Als BMW-Sonderlackierung enthält diese Ausgabe Hinweise Manzes zur historischen Aufführungspraxis, die Fragen wie Instrumenten-, Bogenhaltung und andere behandeln. Analystenbewertung: Value-Investment, buy and hold, und am besten niemals wieder hergeben.
O. Sevcik: Violin Studies op.1/4, Bosworth 2000, BOE 005049
Urtechnisch, ein Klassiker, sozusagen der Dinosaurier unter den Technik-Studien. Die Originalausgabe erschien Anfang der 20er-Jahre, trägt deutlich sichtbare Altersfalten im Gesicht, sowohl im äußeren Erscheinungsbild des Notenstichs und Seitenlayouts als auch in der Wortwahl.

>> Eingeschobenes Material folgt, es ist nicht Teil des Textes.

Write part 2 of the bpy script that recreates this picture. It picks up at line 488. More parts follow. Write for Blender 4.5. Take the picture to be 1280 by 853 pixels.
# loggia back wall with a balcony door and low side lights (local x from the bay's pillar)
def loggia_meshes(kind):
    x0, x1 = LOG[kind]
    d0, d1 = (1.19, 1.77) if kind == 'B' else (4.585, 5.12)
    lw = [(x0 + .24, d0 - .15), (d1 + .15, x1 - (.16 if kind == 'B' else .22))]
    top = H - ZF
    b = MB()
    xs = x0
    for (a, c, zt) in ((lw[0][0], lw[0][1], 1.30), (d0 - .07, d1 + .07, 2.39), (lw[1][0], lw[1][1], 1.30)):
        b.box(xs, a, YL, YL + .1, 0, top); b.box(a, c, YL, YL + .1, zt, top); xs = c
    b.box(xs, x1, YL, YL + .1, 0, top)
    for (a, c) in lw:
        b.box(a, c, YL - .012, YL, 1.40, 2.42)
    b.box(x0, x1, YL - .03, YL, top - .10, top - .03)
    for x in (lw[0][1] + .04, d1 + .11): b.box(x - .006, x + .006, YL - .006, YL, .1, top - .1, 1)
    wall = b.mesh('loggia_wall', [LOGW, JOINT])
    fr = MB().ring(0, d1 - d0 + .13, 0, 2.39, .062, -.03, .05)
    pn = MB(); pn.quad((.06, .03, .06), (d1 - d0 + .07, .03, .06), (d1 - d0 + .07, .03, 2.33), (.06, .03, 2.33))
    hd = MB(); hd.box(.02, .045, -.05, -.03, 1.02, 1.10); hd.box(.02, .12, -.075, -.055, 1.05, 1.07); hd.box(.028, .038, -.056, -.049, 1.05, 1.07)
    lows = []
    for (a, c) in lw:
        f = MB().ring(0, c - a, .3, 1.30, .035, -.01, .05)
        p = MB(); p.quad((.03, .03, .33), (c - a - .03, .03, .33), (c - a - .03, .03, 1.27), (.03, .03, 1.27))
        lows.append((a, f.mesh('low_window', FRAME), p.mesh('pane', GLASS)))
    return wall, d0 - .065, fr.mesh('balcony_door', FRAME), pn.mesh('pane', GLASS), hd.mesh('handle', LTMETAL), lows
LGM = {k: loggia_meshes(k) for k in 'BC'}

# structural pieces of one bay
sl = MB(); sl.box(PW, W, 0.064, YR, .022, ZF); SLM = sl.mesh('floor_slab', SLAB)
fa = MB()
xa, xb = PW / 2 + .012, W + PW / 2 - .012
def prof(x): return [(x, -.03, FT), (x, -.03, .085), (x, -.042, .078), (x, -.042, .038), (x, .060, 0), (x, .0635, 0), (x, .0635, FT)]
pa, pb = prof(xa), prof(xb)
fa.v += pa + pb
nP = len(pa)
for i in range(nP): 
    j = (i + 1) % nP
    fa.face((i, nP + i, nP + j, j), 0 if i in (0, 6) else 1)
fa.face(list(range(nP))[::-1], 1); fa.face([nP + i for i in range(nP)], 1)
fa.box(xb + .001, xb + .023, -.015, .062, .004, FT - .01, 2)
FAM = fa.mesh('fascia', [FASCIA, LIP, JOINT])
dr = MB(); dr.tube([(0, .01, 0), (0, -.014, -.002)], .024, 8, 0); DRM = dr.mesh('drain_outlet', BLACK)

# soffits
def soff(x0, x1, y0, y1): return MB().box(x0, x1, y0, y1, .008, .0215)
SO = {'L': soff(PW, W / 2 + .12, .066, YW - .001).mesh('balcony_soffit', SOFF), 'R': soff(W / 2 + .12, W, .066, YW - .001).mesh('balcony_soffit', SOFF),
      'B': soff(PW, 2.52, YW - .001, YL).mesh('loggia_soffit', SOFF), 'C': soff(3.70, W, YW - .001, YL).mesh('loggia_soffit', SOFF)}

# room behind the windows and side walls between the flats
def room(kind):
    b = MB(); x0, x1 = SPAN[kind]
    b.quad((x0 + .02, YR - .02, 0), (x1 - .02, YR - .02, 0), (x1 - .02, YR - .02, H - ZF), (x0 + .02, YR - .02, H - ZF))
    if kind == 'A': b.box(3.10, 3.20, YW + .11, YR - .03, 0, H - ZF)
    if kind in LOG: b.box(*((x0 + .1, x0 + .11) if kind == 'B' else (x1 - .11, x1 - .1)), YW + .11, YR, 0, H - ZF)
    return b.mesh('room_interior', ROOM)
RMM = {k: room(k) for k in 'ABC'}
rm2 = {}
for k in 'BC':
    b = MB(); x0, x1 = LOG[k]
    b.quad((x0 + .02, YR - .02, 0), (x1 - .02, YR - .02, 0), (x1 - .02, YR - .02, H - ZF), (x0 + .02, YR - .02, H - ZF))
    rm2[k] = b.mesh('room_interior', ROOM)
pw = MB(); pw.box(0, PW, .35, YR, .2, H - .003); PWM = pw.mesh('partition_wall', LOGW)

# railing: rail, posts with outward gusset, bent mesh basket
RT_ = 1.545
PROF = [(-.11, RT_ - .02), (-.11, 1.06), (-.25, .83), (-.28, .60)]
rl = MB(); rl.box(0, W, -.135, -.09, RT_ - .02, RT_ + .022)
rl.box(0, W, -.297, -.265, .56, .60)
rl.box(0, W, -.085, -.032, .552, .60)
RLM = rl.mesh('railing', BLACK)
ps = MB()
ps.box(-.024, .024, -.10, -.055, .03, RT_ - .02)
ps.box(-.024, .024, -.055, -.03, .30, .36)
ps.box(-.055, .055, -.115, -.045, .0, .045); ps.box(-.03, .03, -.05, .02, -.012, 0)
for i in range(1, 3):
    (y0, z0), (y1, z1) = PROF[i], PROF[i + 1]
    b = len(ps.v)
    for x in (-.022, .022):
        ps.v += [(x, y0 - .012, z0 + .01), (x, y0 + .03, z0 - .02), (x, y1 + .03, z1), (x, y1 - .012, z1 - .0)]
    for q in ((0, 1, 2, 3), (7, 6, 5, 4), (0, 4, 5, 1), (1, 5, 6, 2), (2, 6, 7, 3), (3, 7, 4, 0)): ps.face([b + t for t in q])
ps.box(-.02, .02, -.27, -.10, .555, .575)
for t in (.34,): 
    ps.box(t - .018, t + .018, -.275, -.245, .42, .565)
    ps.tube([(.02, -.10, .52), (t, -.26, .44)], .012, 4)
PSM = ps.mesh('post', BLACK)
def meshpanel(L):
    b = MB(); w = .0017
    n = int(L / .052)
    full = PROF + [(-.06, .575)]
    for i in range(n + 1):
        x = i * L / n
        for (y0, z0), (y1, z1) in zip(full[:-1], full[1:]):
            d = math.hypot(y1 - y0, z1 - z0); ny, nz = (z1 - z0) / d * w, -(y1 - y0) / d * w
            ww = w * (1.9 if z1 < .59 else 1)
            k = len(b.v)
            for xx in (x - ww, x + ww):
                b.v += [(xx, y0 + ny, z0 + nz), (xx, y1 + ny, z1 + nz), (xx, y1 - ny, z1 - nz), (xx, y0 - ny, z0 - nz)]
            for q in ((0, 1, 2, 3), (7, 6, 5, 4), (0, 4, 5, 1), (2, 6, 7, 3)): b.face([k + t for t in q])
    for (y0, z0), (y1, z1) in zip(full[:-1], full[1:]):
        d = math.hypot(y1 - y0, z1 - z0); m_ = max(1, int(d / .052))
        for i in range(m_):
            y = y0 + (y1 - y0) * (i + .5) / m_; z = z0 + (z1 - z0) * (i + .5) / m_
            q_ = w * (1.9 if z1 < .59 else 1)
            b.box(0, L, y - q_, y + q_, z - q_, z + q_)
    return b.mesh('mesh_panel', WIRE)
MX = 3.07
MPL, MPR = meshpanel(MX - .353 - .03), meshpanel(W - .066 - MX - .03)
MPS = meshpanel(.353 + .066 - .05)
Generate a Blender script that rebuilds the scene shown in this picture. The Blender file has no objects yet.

Da half nur noch ein komplettes Lifting mit Macheten und Brandrodung: hokus, pokus… wow, heraus kam eine attraktive Ausgabe mit modernisierter Notenschrift, zeitgemäßem Layout, Fehlerbeseitigung und sprachlich aktualisierten Übe-Anweisungen. Dino, Dein Überleben ist gesichert!
T. Albinoni: Concerto II op. 2/4, Klavierauszug H. Bergmann, Edition Kunzelmann 2002, GM 306a
Und welches Vivaldi-gesättigte Lehrerohr mal Hörabwechslung braucht, der liegt bei Albinonis e-Moll-Violinkonzert genau richtig. Das op. II trägt die Bezeichnung „sinfonie e concerti a cinque“, damit hat man seit Vivaldi Konzerte für Violine mit vierstimmigem Streichorchester (+ Bc.) bezeichnet.